“I’m leaving,” said Frank Lin, a Taiwanese businessman who is shutting down his factory in Dongguan. “There’s no future for this place.”
Lin, 55, sat in a cavernous dining room at the Haiyatt Garden Hotel where only two tables had diners. This room used to be packed every night, Lin said.
Americans are more accustomed to hearing about Rust Belt manufacturing towns in decline — after the jobs left for China. But in China, too, there are places where factories are shuttering and the future is uncertain.

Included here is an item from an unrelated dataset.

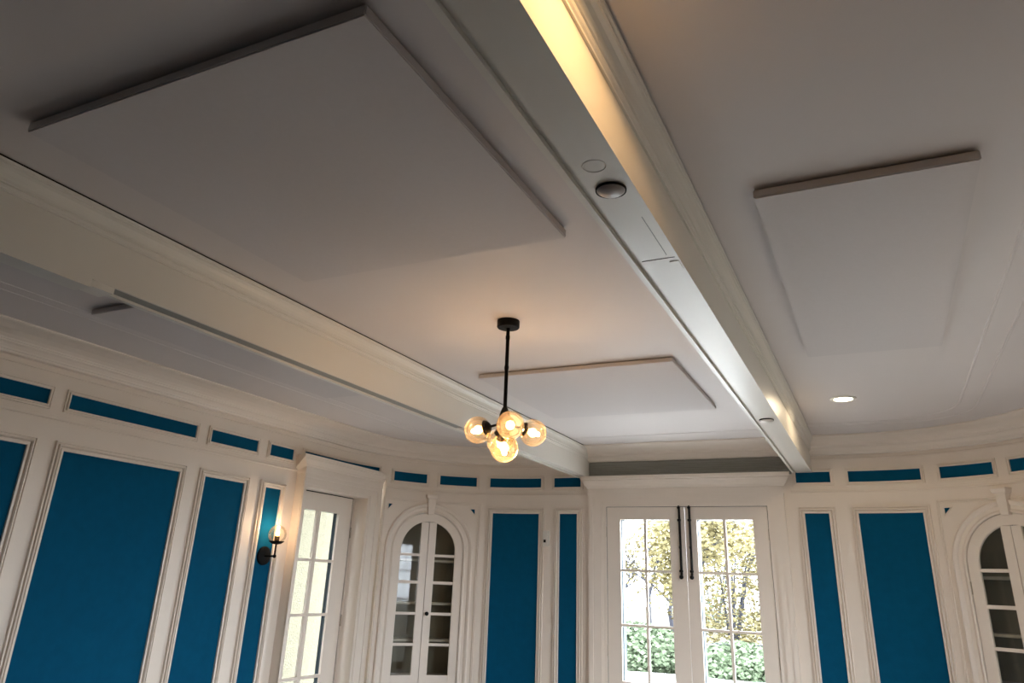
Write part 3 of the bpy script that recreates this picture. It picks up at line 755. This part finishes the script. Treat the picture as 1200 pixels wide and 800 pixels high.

China’s reliance on cheap labor has powered the country’s economy to unprecedented heights. But China’s manufacturing sector is running into problems these days: squeezed from one end by places with even lower labor costs, such as Laos and Vietnam, and yet struggling to move to higher ground making more advanced products because of competition from developed nations such as Germany and the United States.
“China’s manufacturers are in an extremely hard situation and facing what we call ‘a sandwich trap,’ ” said Zhang Monan, a researcher in economics at the State Information Center, a government think tank.
For China’s new leadership, which completed its once-in-a-decade turnover this month, the coming years include a big test. Even as China is poised to become the world’s biggest economy, it is still straining to make the transition from “the world’s factory” to becoming an economy on par with the United States.
During the transition, the outgoing leader of the Communist Party, Hu Jintao, said that China’s “unbalanced, uncoordinated and unsustainable development” remains a major problem for the country, according to the official Xinhua news agency.
In a way, China’s model for its manufacturing sector has become the United States.
“China has to change its manufacturing strategy to be more innovative in technology and compete with a ‘reviving’ U.S.,” wrote Zhang, the researcher, this summer in an op-ed for the China Daily titled “Wake-Up Call for Industry.” “China is expected to face fiercer-than-ever competition from the United States in the manufacturing sector, making it all the more urgent for Beijing to expedite its industrial upgrade.”
It has been clear for a few years now that places such as Dongguan must adapt or risk getting wiped out. In March 2008, Wang Yang, the party secretary for Guangdong province, visited Dongguan, which was then a buzzing hub of activity.
“If Dongguan does not start to transform its industrial structure today,” he warned, according to the South China Morning Post, “it will be transformed [and lose out] tomorrow.”